Saturday, April 4, 2015

Lights Out Meiji Jingu Stadium


I am not sure if this has made the English language news or not, but there is some extremely disappointing news for Japanese baseball fans out there.  Meiji Jingu Stadium, home of the Yakult Swallows and, along with Koshien Stadium, one of only two historical baseball stadiums still in use in NPB is slated to be demolished.

Built in 1926 it is the oldest baseball stadium in Tokyo and in addition to the Swallows it has also hosted countless high school and university tournaments in its long history.  To most baseball fans it is considered sacred ground (Robert Whiting in You Gotta Have Wa in fact uses that exact phrase to describe it).

According to the news report I saw, the stadium is going to be torn down as part of a larger plan to redevelop the area in the run up to the Tokyo Olympics.  The Stadium which hosted the 1964 Olympics, an important historical landmark in its own right, stands quite close to Jingu.  Or perhaps I should say stood, as the Olympic Stadium is in the process of being demolished to make way for a bicycle helmet that will host the 2020 games.
Jingu will remain in use until the 2020 season while a Rugby stadium located next door is demolished (in keeping with Tokyo`s apparent determination to obliterate its historical landmarks, that stadium is also historically valuable).  A new baseball stadium will be built on the site of the former Rugby Stadium and after it is completed in 2020, Jingu will be destroyed.

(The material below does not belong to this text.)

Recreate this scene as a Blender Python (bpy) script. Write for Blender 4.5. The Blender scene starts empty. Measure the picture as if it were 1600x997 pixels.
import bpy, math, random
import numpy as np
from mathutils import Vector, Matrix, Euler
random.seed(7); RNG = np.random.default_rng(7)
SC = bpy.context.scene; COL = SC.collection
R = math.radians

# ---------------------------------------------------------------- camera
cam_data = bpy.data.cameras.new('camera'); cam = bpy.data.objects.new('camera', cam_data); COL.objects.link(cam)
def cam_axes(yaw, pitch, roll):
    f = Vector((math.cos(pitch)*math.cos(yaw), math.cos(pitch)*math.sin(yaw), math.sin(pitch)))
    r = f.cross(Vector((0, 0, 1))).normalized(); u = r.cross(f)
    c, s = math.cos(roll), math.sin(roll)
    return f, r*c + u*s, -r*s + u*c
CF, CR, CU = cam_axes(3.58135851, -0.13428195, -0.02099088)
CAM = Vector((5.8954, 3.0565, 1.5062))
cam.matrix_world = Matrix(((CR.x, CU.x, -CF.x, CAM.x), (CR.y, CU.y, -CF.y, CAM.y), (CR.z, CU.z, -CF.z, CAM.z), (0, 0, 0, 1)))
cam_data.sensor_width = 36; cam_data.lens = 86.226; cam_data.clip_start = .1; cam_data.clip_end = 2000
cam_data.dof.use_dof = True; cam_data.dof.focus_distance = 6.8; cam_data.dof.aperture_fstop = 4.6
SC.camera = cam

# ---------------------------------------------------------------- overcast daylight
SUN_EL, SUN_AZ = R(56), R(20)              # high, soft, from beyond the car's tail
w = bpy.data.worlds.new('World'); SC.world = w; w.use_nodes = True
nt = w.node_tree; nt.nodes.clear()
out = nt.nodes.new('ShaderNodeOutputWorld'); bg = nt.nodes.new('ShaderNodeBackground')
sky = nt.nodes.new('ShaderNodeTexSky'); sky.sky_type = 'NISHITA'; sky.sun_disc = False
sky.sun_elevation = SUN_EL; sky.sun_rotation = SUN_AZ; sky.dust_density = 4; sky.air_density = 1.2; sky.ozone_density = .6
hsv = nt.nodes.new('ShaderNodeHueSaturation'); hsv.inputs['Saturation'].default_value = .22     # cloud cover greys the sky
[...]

As someone with a love for Japanese baseball history I find this both sad and a bit angering.  I have never been to Jingu but it is the one stadium that I want to see a game played at. 

The news report didn`t include any artists conceptions or other description of what the new stadium will look like.  If it is a Dome like  we have here in Nagoya I will be immensely disappointed.  The design of the new Olympic Stadium fills me with dread that whatever they have in mind will be awful.  If they do, however, build something like HIroshima`s Mazda Stadium, I will be somewhat mollified as that actually looks like a fun place to watch a game.  Either way though, I am really upset about the upcoming loss of an important piece of Japanese baseball history.